Facebook And Twitter Knocked Out By DDOS Attack

Facebook And Twitter Knocked Out By DDOS Attack

Earlier today social networking site Facebook and micro-blogging service Twitter were both hit by DDoS attacks. I’ve heard that the service on Facebook was significantly slowed and Twitter was totally inaccessible for a couple of hours and too slow to use effectively for a few hours after that too. Both Twitter and Facebook believe that their services were hit by a Denial of Service attack, meaning that their servers were bombarded with data with the express intention of bringing them to a standstill. Facebook have since assured customers that their user data was not compromised and remains perfectly safe.

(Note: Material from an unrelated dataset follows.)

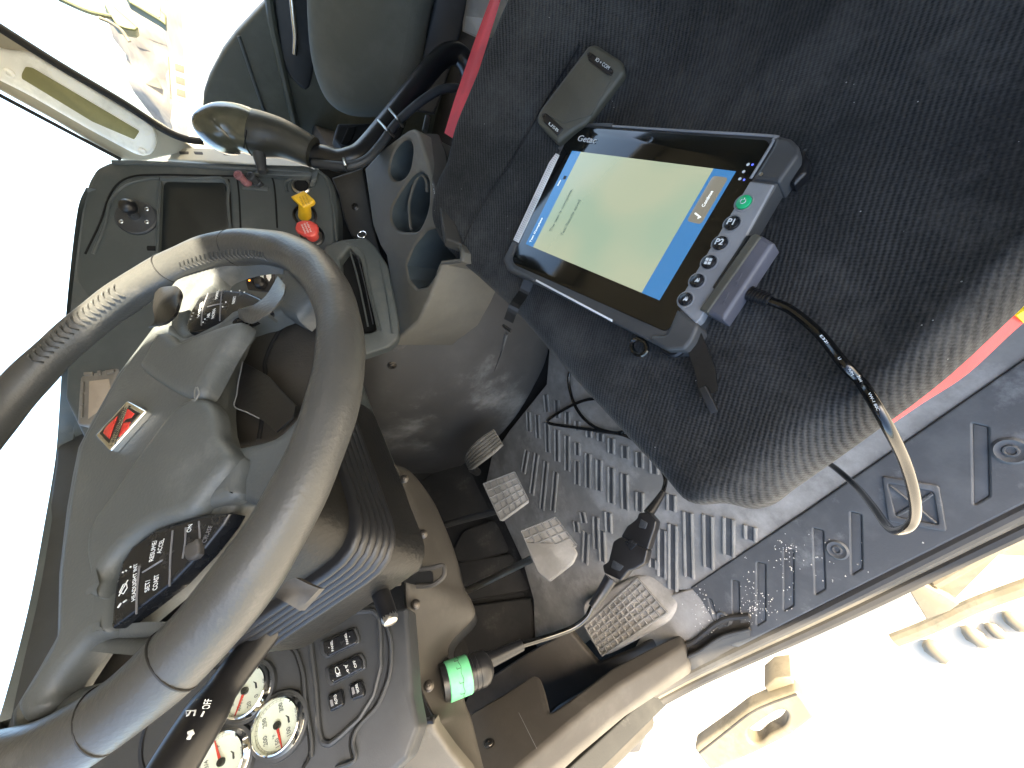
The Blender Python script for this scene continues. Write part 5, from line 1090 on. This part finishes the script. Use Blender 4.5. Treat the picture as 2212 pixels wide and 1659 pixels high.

Facebook And Twitter Knocked Out By DDOS Attack

Speaking of Twitter, Graham Cluely from Sophos said,

“Clearly they need a stronger infrastructure to be able to fight this kind of attack.”

The timing of the attack against Twitter was, in some ways, ironic as there has recently been a large amount of talk on the service about their new and improved security measures, designed to minimise the risk of users clicking on links to known malware sites. Considering that no user information was stolen I have to wonder why someone, or a group of people, would have gone to the bother of using a botnet to initiate a DDoS attack against these sites?

All I can think of at the moment is that someone is looking to make a name for themself or, alternatively, that they were looking to publicise the power of their botnet, something that could in fact earn them a significant amount of money from a suitably warped audience.

Why do you think Twitter and Facebook were targeted?

About Lee Munson

Lee's non-technical background allows him to write about internet security in a clear way that is understandable to both IT professionals and people just like you who need simple answers to your security questions.


  1. I had trouble getting onto Google yesterday. Was that related to this?